Fueron el pacto político de 1929 y los sucesivos de 1938 y 1946 los que establecieron la auténtica constitución, no escrita, en la que se sustentó la estabilidad del régimen autoritario que imperó en el país durante el resto del siglo. Un arreglo que tomaba elementos establecidos en la Constitución formal –como la no reelección absoluta de presidente y gobernadores y la no sucesiva de legisladores y ayuntamientos, lo cual, por lo demás, no formaba parte del texto original, sino que fue añadido en 1933, como parte del pacto que dio paso al régimen de partido (casi) único, para lograr la disciplina política centralizada–, pero que se afianzó sobre la base de reglas fuertemente institucionalizadas aunque informales, como la facultad del presidente saliente para nombrar a su sucesor o las atribuciones del propio ejecutivo para ejercer el arbitraje en todo conflicto político del país, lo que hizo a cada presidente igual a Porfirio Díaz, pero solo por seis años.
Fue en lo económico donde el texto constitucional tuvo mayor influencia, precisamente por el grado de arbitrariedad que concedía al Presidente de la República para llevar a cabo procesos de expropiación, pero también en ese terreno la estabilidad se alcanzó con base en un pacto informal, establecido en 1946 con la llegada de Miguel Alemán a la presidencia, que supuso la suspensión de la modificación de los derechos de propiedad a cambio de un pacto rentista con los empresarios dispuestos a medrar bajo el manto protector del modelo de industrialización orientado al mercado interno. La espada de Damocles del artículo 27 constitucional se mantuvo como mecanismo de disciplina y su aplicación, en 1982, cuando la nacionalización de la banca, supuso la ruptura del concierto entre el régimen y los empresarios acordado 36 años antes.
La Constitución de 1917, con sus remiendos y contrahechuras no se convirtió en un ordenamiento real de la vida política, en un límite a la arbitrariedad del poder, sino a partir del último lustro del siglo pasado, con las reformas a la Suprema Corte para convertirla en un tribunal de constitucionalidad y con la reforma electoral que dio certidumbre a los comicios.

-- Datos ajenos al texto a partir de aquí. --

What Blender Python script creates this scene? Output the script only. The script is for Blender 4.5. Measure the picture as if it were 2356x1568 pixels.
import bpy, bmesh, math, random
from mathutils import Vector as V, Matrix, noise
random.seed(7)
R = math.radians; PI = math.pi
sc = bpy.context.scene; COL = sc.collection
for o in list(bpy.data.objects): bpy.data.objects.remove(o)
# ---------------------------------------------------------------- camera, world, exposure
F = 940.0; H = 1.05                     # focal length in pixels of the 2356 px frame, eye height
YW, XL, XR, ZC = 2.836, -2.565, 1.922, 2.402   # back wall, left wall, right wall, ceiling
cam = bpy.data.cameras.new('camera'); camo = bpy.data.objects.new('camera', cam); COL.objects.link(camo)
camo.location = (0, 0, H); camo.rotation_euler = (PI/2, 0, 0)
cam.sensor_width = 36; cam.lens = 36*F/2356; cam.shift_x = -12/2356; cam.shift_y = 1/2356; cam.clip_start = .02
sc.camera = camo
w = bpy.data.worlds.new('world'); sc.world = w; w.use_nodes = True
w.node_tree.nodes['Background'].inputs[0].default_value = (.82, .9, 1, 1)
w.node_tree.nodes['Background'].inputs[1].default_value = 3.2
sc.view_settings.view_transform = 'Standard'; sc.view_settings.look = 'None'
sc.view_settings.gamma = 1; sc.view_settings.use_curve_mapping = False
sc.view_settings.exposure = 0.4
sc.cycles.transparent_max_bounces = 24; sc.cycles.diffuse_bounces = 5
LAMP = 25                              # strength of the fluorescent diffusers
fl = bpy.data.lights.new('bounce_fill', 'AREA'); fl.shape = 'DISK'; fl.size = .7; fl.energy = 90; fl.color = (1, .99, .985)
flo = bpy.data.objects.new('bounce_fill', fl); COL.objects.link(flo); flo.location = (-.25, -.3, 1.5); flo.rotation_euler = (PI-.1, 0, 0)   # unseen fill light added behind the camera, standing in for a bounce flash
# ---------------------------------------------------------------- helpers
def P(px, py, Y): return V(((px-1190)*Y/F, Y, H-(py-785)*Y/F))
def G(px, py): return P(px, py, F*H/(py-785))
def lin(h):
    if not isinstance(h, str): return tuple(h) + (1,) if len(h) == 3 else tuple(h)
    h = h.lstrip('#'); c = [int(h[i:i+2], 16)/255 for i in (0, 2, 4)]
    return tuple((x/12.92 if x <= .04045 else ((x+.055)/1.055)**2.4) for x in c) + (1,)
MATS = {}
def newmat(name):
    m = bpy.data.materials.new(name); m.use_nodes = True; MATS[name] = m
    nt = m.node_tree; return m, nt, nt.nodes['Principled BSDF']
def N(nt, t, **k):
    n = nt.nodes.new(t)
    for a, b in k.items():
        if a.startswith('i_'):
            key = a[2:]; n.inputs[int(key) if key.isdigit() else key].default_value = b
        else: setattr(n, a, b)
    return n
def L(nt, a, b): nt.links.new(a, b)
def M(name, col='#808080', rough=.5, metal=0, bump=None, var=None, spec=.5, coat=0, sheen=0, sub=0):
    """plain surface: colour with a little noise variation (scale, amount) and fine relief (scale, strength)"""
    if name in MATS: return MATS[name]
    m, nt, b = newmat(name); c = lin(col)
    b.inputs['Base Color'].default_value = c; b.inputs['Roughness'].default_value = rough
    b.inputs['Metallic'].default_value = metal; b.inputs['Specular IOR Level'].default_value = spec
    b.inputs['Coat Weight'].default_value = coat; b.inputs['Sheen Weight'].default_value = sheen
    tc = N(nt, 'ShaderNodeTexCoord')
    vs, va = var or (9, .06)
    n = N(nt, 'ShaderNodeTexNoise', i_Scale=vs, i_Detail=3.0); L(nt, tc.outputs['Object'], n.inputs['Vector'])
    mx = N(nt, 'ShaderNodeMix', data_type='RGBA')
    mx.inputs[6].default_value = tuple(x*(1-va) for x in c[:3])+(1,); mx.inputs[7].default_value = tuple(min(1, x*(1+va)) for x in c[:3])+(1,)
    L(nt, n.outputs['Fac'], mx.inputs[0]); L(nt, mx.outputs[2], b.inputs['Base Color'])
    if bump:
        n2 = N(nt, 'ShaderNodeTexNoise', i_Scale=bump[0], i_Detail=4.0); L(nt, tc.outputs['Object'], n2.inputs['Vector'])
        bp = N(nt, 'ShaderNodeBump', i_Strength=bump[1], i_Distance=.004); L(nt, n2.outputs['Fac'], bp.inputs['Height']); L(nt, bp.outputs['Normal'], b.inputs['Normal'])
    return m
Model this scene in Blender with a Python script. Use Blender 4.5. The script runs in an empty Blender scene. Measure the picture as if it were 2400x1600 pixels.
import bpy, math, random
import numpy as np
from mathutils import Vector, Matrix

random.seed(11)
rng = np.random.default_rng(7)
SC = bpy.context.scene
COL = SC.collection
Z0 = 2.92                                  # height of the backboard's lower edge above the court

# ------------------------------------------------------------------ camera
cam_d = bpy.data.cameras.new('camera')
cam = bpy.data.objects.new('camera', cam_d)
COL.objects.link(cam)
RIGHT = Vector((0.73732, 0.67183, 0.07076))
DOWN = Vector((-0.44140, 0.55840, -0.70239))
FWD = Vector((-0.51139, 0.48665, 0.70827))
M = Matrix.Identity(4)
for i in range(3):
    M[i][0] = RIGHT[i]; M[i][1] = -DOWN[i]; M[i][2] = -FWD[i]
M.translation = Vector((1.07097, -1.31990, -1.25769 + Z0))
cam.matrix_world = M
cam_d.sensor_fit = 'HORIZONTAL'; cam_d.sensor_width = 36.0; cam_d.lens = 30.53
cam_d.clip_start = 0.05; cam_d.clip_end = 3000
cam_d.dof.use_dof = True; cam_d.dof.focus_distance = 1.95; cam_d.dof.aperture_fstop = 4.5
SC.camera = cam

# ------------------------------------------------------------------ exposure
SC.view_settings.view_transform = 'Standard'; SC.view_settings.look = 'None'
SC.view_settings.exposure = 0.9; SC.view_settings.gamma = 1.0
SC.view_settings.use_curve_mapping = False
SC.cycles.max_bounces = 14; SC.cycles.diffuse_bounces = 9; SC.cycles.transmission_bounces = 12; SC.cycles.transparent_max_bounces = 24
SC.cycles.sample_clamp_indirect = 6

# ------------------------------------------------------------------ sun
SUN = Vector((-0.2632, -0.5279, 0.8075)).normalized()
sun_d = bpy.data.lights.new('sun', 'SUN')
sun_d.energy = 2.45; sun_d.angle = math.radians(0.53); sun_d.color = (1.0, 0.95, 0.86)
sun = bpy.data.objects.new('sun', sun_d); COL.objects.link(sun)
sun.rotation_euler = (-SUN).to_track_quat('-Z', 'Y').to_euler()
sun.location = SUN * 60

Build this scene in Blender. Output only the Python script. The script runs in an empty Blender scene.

De entonces para acá ha demostrado sus limitaciones para garantizar la gobernación eficaz y ha sido objeto de reformas que han desfigurado su núcleo garantista con el pretexto de la seguridad. Es un texto abigarrado y monstruoso que ameritaría una reforma integral para, de paso, dotarla de la legitimidad que no tuvo en su origen como producto de un consenso nacional ampliamente plural. Pero después de lo visto en el Constituyente de la Ciudad de México, con el engendro de cursilería y buenas intenciones que resultó de ahí, mejor ni menearle.